If you use the Zener diode, it will allow the flow of current where it hasn't to flow, i mean if the current is exceeds the Izk when it is reverse biased it will allow it to flow, and then it won't be exactly rectifing.
 
The long answer is "yes". As long as the zener voltage of the diodes is more than the peak voltage of the incoming AC. The short question is why would you do this when ordinary diodes are cheaper and more suitable?
 
The zener voltage would need to be 2X the peak AC voltage. Or I guess you could just do your regulation ahead of filtering. Doesn't strike me as a very good idea though.
 
Using a zener diode is a very good and very clever way to get a defined output voltage.
I have used it in the follwing circuit:

**broken link removed**

But you will notice the output voltage is generatd from a capacitor-input -arrangement.
You will need to include a current-limiting resistor before the bridge to prevent damage to the zener.

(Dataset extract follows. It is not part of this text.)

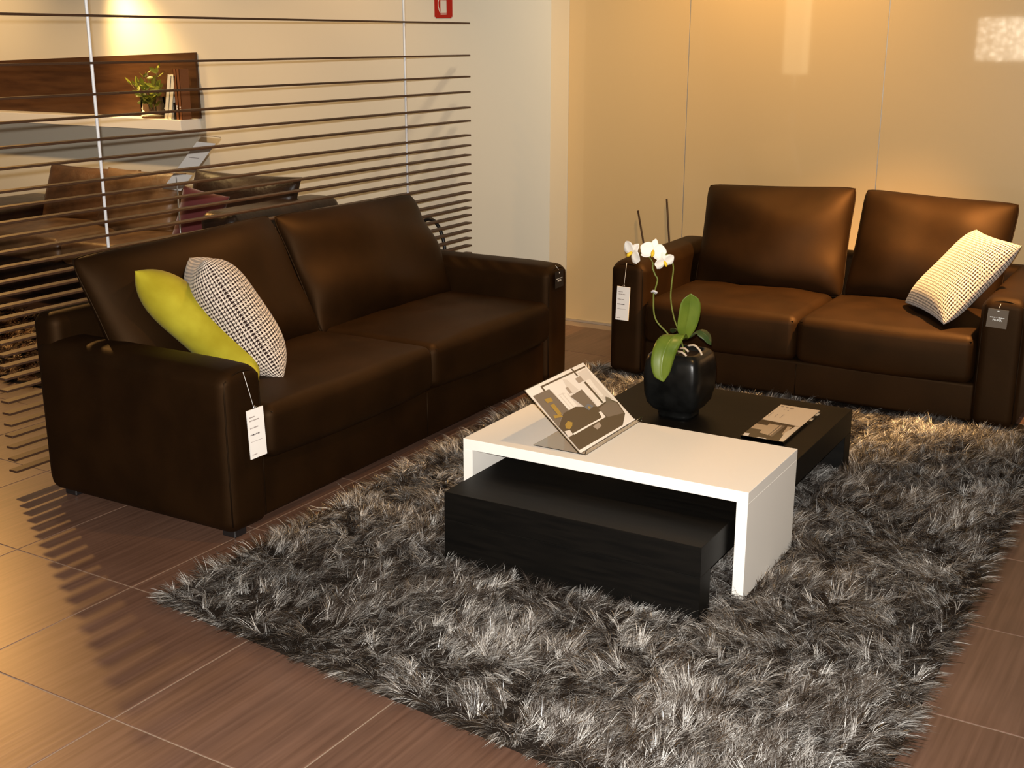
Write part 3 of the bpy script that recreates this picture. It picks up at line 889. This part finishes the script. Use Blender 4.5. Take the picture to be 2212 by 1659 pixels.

This type of circuit has a low output capability due to the rectifier being classified as a SHUNT REGULATOR.

The zener voltage would need to be 2X the peak AC voltage
This is entirely untrue.
The zener voltage is actually the PIV rating of the diode!!!!!
You can use any diode and the PIV rating of the diode becomes the zener voltage of the bridge above.


If you use the Zener diode, it will allow the flow of current where it hasn't to flow, i mean if the current is exceeds the Izk when it is reverse biased it will allow it to flow, and then it won't be exactly rectifing.
This is mudled thinking and is basically untrue.

This is obviously a new concept for most electronics personnel and so many get this aspect of a zener diode wrong.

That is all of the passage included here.